リアリティの正体(有益度★★★★)
よく言うじゃないですか、小説のリアリティ云々。
人によって定義が違うし、小説を書く上で苦しめられるものの一つですよね。
現実生活が嫌だから創作で現実逃避したいのにそこでまでリアルとか言ってくんなよ。という意見もわかる。
リアリティがなさ過ぎて感情移入できない、嘘くさ過ぎる、ご都合主義。という意見もまぁわかる。
でも、スペースオペラにリアルを感じる人もいれば、現代日本が舞台の青春ラブストーリーにリアリティがないと思う人もいるわけじゃないですか?
結局リアリティってなんなの?
本当はそんなものは受け取る側にしかないんじゃないかとか思ってた時期もあるんですけど、これに対して私の中では一つの答えがありますね。
リアリティの正体見たり枯れ尾花。
これも貴志祐介先生のインタビュー記事で読んだものが自分にはしっくり来たから採用したんですけど、出典はちょっと自信ないんですよね。
多分、ユリイカの貴志祐介特集号……のはず。ちょっと探しても出てこないので「はず」としかいえない。
ひょっとしたら全て私の妄想かもしれない。別に妄想だとしても自分の中で引っかかっていたことが解決したなら妄想でもいいんですけど。
ただ、内容自体かなり詳細に覚えているし、紙面のどの辺だったかまで記憶にあるので妄想だったら逆にヤバい。
まぁ、それはともかく。
リアリティとはなんぞや、ですね。
作中の嘘に対する説得力ということだと思います。
貴志祐介先生がインタビュー記事で山田風太郎先生の『甲賀忍法帖』を例として挙げられていたんですが、この作品には風待将監っていう忍者が出てきて、粘着質の蜘蛛の糸のようなものを吐いて戦うんですね。
で、この術は体質的に唾液に含まれるムチンの濃度を高くできるからっていう理由付けがあるから、リアリティが感じられるのであると。
作中の論理で説得力があればどんなに荒唐無稽なことでもリアリティがあると感じるんですよっていうお話だったはず。
私はこのお話がしっくり来て、特殊設定とか出す際はそんなわけないなりに論理的に説明できるようにはしています。(別に作中で説明しなくても考えてるだけで何となくリアリティなるものが滲み出てくる気しますし)

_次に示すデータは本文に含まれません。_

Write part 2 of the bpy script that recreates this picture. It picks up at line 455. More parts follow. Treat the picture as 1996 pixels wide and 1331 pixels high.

たとえば主人公だけ魔法が使える、という設定オンリーは嘘くさい気はしますよね。ご都合主義かなぁと。主人公ってそういうもんだろ!とも思いますけど、でも脳にこういう器官が先天的にあって、それが実は空気中の魔力を蓄積する機能があったからとかそういうのが匂わせてあると違うのかなぁとか考えたりしますね。

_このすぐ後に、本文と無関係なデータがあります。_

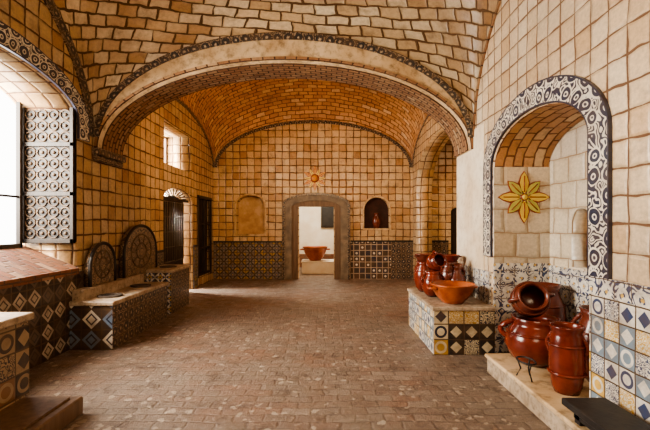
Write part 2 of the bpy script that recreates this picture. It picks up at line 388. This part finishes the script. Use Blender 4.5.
# ------------------------------------------------------------ side + back rooms
b=B(); b.box(6.2,6.6,5.9,YB,-.1,4.5,0,0); b.fin('wall_side_room_east',M_wall)
b=B(); b.box(XR+.71,6.6,5.9,6.4,-.1,4.5,0,0); b.fin('wall_side_room_south',M_wall)
b=B(); b.box(XR2+.45,6.6,6.4,YB,4.1,4.3,0,0); b.fin('ceiling_side_room',M_brick)
b=B(); b.box(-2.6,2.6,15.2,15.4,-.1,3.6,0,0); b.box(-2.6,-2.4,12.35,15.2,-.1,3.6,0,0); b.box(2.4,2.6,12.35,15.2,-.1,3.6,0,0); b.fin('wall_back_room',M_white)
b=B(); b.box(-2.6,2.6,12.35,15.4,3.2,3.4,0,0); b.fin('ceiling_back_room',M_white)
# ------------------------------------------------------------ dados
def dado(name,axis,p,a0,a1,z0,z1,mat,sgn,t=.025,cap=True):
    b=B()
    q0,q1=(p,p+sgn*t) if sgn>0 else (p+sgn*t,p)
    c0,c1=(p,p+sgn*(t+.02)) if sgn>0 else (p+sgn*(t+.02),p)
    if axis=='X':
        b.box(q0,q1,a0,a1,z0,z1,0,0)
        if cap: b.box(c0,c1,a0,a1,z1,z1+.045,1,.006)
    else:
        b.box(a0,a1,q0,q1,z0,z1,0,0)
        if cap: b.box(a0,a1,c0,c1,z1,z1+.045,1,.006)
    return b.fin(name,[mat,M_dark])
dado('baseboard_back_left','Y',YB,XL,-1.25,0,1.08,M_bluep,-1)
dado('baseboard_back_center','Y',YB,.76,1.95,0,1.1,M_grid,-1)
dado('baseboard_back_right','Y',YB,1.95,3.65,0,1.1,M_dscroll,-1)
dado('baseboard_left_rear','X',XL,6.4,8.13,0,1.05,M_dscroll,1)
dado('baseboard_left_far','X',XL,10.0,10.33,0,1.05,M_bluep,1)
dado('baseboard_left_front','X',XL,Y0,6.4,0,.98,M_tri,1,cap=False)
dado('baseboard_right_front','X',XR,Y0,3.17,0,1.06,M_mixed,-1,cap=False)
dado('baseboard_right_frieze','X',XR,Y0,3.17,1.06,1.2,M_scroll,-1,.03,cap=False)
dado('baseboard_right_pier','X',XR,5.1,6.4,0,1.0,M_scroll,-1,cap=False)
dado('baseboard_alcove_end','Y',5.035,XR,XR+.71,0,1.12,M_scroll,-1,cap=False)
dado('baseboard_alcove_back','X',XR+.71,3.2,5.02,0,1.1,M_scroll,-1,cap=False)
def archband(name,X,c,hi,zs,ri,z0,w,mat,sgn,n=32):
    A=[(c+hi,z0)]+[(c+hi*math.cos(PI*i/n),zs+ri*math.sin(PI*i/n)) for i in range(n+1)]+[(c-hi,z0)]
    Q=[(c+hi+w,z0)]+[(c+(hi+w)*math.cos(PI*i/n),zs+(ri+w)*math.sin(PI*i/n)) for i in range(n+1)]+[(c-hi-w,z0)]
    return strip(name,[(X+sgn*.015,y,z) for y,z in A],[(X+sgn*.015,y,z) for y,z in Q],mat,.03,w)
archband('trim_alcove_arch',XR,4.12,.93,2.33,.45,1.2,.24,M_band,-1)
archband('trim_window_arch',XL,4.0,1.32,3.0,.42,2.75,.24,M_band,1)

plate('trim_door_surround','Y',YB-.09,YB+.02,[(.72,0),(.72,2.2)]+[(-.26+.98*math.cos(PI*i/20),2.2+.33*math.sin(PI*i/20)) for i in range(21)]+[(-1.24,0),(-.98,0),(-.98,2.12)]+[(-.26-.72*math.cos(PI*i/20),2.12+.2*math.sin(PI*i/20)) for i in range(21)]+[(.46,0)],[],M_stone)
plate('trim_door_inner','Y',YB-.04,YB+.3,[(.46,0),(.46,2.12)]+[(-.26+.72*math.cos(PI*i/20),2.12+.2*math.sin(PI*i/20)) for i in range(21)]+[(-.98,0),(-.8,0),(-.8,2.15)]+[(.28,2.15),(.28,0)],[],M_wood2)
so=[(-.26+1.0*math.cos(PI*i/20),2.2+.35*math.sin(PI*i/20)) for i in range(21)]; si=[(-.26+.93*math.cos(PI*i/20),2.2+.28*math.sin(PI*i/20)) for i in range(21)]
strip('trim_door_edge',[(.74,YB-.1,0)]+[(x,YB-.1,z) for x,z in so]+[(-1.26,YB-.1,0)],[(.67,YB-.1,0)]+[(x,YB-.1,z) for x,z in si]+[(-1.19,YB-.1,0)],M_dscroll,.03,.07)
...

と、ここまで書いてきましたが、受け売りも受け売りでガッツリ参考文献ありきですし、自分にしっくりきたというだけなので、皆さんも自分なりに納得のいくリアリティというものを考えてみるといいかもしれないですね。
ちなみに今回の有益度★★★★はなんでかというと、甲賀忍法帖が面白いよっていうことをお伝えできるからですね。
漫画とアニメ版のバジリスクも面白いのでチェックしてみてくださいね。
今日はめずらしくKADOKAWAの回し者っぽくないなと思いましたが、甲賀忍法帖は角川文庫版ありますね。